Data block.
◇ ◇ ◇ ◇ ◇ ◇ ◇

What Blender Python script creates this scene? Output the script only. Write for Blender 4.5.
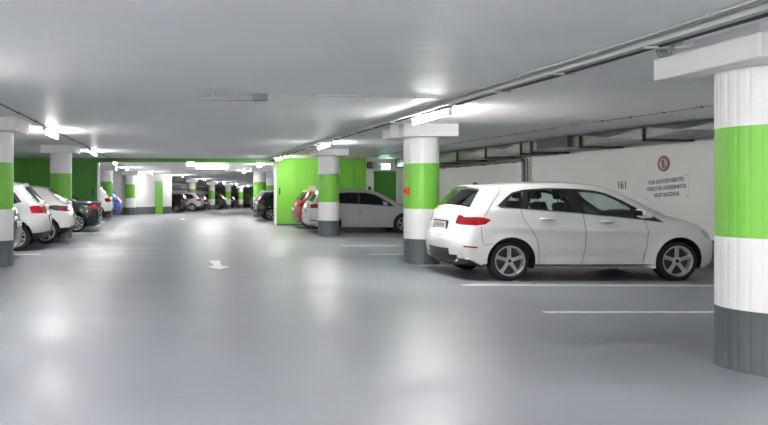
import bpy, bmesh, math, random
import numpy as np
from mathutils import Vector, Matrix, Euler
from mathutils.geometry import delaunay_2d_cdt

random.seed(7)
for o in list(bpy.data.objects):
    bpy.data.objects.remove(o, do_unlink=True)
scn = bpy.context.scene
COL = scn.collection

# ------------------------------------------------------------------ camera
F, VX, VY, H = 650.0, 177.0, 191.5, 1.46       # focal length in px, vanishing point, eye height
cam = bpy.data.cameras.new('camera')
cam.sensor_width = 36.0
cam.lens = F / 768.0 * 36.0
cam.shift_x = (384.0 - VX) / 768.0
cam.shift_y = -(212.5 - VY) / 768.0
cam.clip_end = 300
camo = bpy.data.objects.new('camera', cam)
camo.location = (0, 0, H)
camo.rotation_euler = (math.pi / 2, 0, 0)
COL.objects.link(camo)
scn.camera = camo

# ------------------------------------------------------------------ world, exposure
w = bpy.data.worlds.new('world')
scn.world = w
w.use_nodes = True
w.node_tree.nodes['Background'].inputs[0].default_value = (0.8, 0.85, 0.9, 1)
w.node_tree.nodes['Background'].inputs[1].default_value = 0.05
scn.view_settings.view_transform = 'Standard'
scn.view_settings.look = 'None'
scn.view_settings.gamma = 1
scn.view_settings.exposure = 2.50
TUBE = 34.0                                     # radiance of the fluorescent tubes

# ------------------------------------------------------------------ materials
def nt(m):
    m.use_nodes = True
    return m.node_tree, m.node_tree.nodes['Principled BSDF']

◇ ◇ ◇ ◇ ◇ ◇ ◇

Instructions to follow. Make an exact copy of the lines from the top of the material through the line with "COL = scn.collection", pictures excluded.

Solution to the problem.
What Blender Python script creates this scene? Output the script only. Write for Blender 4.5.
import bpy, bmesh, math, random
import numpy as np
from mathutils import Vector, Matrix, Euler
from mathutils.geometry import delaunay_2d_cdt

random.seed(7)
for o in list(bpy.data.objects):
    bpy.data.objects.remove(o, do_unlink=True)
scn = bpy.context.scene
COL = scn.collection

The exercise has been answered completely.